Now Bloodlines is a SPIN-OFF SERIES which means the plot is pretty much the same as the VA Series with a few differences: Sydney Melrose had made a huge ghastly mistake in the eyes of her community of Alchemists by aiding a vampire (Rose) in escape and must now prove her loyalties. She is sent off to boarding school, assigned to protect Jill, Queen Lissa sister since the entire vampire community isn’t exactly thrilled that Lissa is Queen. Attempts have been made on Lissa and Jill’s life so until things get settled down Jill must be housed somewhere away for safe keeping. Enter Amberwood Prep, where our gang of misfit characters are to hide away: Sydney our book smart, sassy, racist Alchemist; Jill, the young princess in training; Eddie, a dhampir who is Jill’s guardian; Keith, the dirtbag Alchemist who is in charge of everyone; Lee, a Moroi who is the son of Clarence, the old dude’s house the vamps will use to get their feedings, and of course, the oh-so-loveable Adrian Ivanhkov, the rich, playboy vampire with magical spirit powers (who was used disgustingly by Rose in the VA Series).

I did enjoy the fact that the book was told from Sydney’s perspective. She is smart, analytical, strong (even though everyone underestimates her) and has a good heart. But she also happens to be a racist but then again, she was groomed to be. You see, Alchemists are trained not to like vampires, not to be caring or sympathetic toward them in any regard. They are trained to believe vampires are unnatural and abominations so I could understand why Sydney kept having this internal struggle with herself over wanting to befriend the vampires she was assigned to protect and wanting to run the hell away from them. I’m not saying I like racists or am I encouraging racism in any way, shape or form, but I can understand WHY she thinks the way she does, especially after meeting her father and the other Alchemists. Sydney likes following rules and likes to keep things in order because that’s the only way her father ever shows any ounce of affection toward her so when she broke the pact of the Alchemists and helped Rose and Dimitri she was shunned and wants so desperately to have her father’s approval again. Alchemy is the only thing she’s ever known, the only world she’s ever lived in so I can sympathize with her. Sydney is slowing breaking out of that world as she grows to develop a tentative friendship with Jill, Eddie, and Adrian. She’s still terrified but she’s open minded and I give her props for that.

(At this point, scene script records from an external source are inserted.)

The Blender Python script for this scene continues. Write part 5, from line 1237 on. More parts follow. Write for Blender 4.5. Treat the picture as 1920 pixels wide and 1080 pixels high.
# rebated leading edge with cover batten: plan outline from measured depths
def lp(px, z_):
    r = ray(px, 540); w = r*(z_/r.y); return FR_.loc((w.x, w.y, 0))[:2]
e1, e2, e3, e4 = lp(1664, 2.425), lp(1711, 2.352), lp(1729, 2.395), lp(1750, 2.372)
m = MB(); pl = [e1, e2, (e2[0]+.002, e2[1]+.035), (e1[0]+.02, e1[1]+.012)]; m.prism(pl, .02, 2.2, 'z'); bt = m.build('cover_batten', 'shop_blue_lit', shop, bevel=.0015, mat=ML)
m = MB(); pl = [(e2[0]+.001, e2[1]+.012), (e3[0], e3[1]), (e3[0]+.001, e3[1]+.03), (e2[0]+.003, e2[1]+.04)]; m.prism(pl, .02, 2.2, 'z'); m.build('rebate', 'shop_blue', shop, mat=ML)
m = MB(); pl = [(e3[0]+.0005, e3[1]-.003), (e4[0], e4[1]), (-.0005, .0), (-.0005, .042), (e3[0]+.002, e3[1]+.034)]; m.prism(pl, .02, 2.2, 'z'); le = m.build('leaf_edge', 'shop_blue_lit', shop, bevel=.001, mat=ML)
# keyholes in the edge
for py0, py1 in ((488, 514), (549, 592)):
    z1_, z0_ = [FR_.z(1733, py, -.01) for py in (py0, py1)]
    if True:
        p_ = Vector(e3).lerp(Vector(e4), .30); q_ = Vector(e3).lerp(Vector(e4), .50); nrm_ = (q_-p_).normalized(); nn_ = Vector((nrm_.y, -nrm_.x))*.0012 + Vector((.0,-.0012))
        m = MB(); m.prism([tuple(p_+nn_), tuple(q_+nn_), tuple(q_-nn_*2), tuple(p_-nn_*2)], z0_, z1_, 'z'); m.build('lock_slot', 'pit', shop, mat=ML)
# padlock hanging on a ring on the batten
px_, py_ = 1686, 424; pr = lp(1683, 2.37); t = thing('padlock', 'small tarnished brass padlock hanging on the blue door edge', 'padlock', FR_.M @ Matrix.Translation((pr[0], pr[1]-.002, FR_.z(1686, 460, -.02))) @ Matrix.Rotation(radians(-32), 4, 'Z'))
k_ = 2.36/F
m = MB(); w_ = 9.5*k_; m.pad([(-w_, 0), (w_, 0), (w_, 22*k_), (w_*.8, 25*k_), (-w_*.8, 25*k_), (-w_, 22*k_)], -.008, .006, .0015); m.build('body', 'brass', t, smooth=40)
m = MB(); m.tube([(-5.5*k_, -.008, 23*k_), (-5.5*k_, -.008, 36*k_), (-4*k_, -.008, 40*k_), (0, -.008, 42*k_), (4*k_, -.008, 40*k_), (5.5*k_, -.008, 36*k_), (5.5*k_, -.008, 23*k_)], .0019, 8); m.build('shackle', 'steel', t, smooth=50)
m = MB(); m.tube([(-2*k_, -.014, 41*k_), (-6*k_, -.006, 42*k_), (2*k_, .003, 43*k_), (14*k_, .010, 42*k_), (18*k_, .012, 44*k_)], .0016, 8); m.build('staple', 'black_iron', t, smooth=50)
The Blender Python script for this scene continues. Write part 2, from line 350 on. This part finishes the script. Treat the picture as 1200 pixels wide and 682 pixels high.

Jill, on the other hand, was an entirely waste of protection and page space. She spent the entire book whinnying, complaining, feeling sorry for herself and throwing tantrums. I couldn’t see the point of her character. I would have just let Jill get killed if I was Eddie. If she’s ever to become Queen she would definitely be assassinated.

Keith is a douchbag extraordinaire and he played his part to a T. Lee was sweet and a cute, awkward nerd. I liked the twist with his character closer to the end. Eddie was an okay character. He is neither there nor here since his character didn’t really shine. I mean he had the kickass-strong-as-hell-fierce-gaze thing every dhampir has down and he was kind but his character wasn’t developed enough to really make a big splash.

Then there’s Adrian. The only character I liked from the VA Series. He’s still witty and infuriatingly charming as ever. He still drinks too much and parties too hard. But this time around, Adrian is more broken, much darker thanks to his fallout with Rose (why he is still hung up on her I don’t understand). I liked seeing Adrian’s sensitive side and his brotherly love for Jill but the best parts where when he would banter with Sydney. Sydney doesn’t exactly warm up to Adrian and they slowly build a love/hate friendship with each other.

For fans who expect an action packed book you will be disappointed. There are small moments of action throughout the book but the main action comes closer toward the ending, about when eighty percent of the book is done. Bloodlines gives a lot of backstory of Sydney’s connection to the Alchemists, Rose and Dimitri, her dark past with Keith and discovering who is creating the tattoos that mimic Alchemist power and being sold to students at Amberwood. The book is heavy with details and with Sydney’s thoughts which I didn’t always mind since I liked learning about the Alchemist and why she hated Keith so much, that revelation was sick and I was totally on Sydney’s side. But there was a good amount of repetition and the pacing is slow and steady. There are some really good moments of suspense but the story has many moments of dragging on because it’s weighed down by boring moments with Jill and Sydney’s judgments. The ending was pretty okay. I saw it coming and am not entirely happy about who’s come onto the scene but I liked Sydney and Adrian so I will give the second book a try.

Fans of the Vampire Academy Series will most likely not love Bloodlines as much because the action is sub-par and Sydney is nothing like Rose (which I am incredibly grateful for). But for fans who have escaped the stupidity of that series and who enjoy a good paranormal tale, should give this book a try.

Despite the fact that Bloodlines is heavy worded with descriptions, thoughts, prejudice and at times useless scenes, it has potential to be something good.

Let’s hope Richelle Mead manages to pick up the action and doesn’t ruin Sydney by turning her into a clone of Rose.

About the Author: Scorpio Richelle Mead is a New York Times and USA Today bestselling author of urban fantasy books for both adults and teens. Originally from Michigan, Richelle now lives in Seattle, Washington where she works on her three series full-time: Georgina Kincaid, Dark Swan, and Vampire Academy.

A life-long reader, Richelle has always loved mythology and folklore. When she can actually tear herself away from books (either reading or writing them), she enjoys bad reality TV, traveling, trying interesting cocktails, and shopping for dresses. She's a self-professed coffee addict and has a passion for all things wacky and humorous.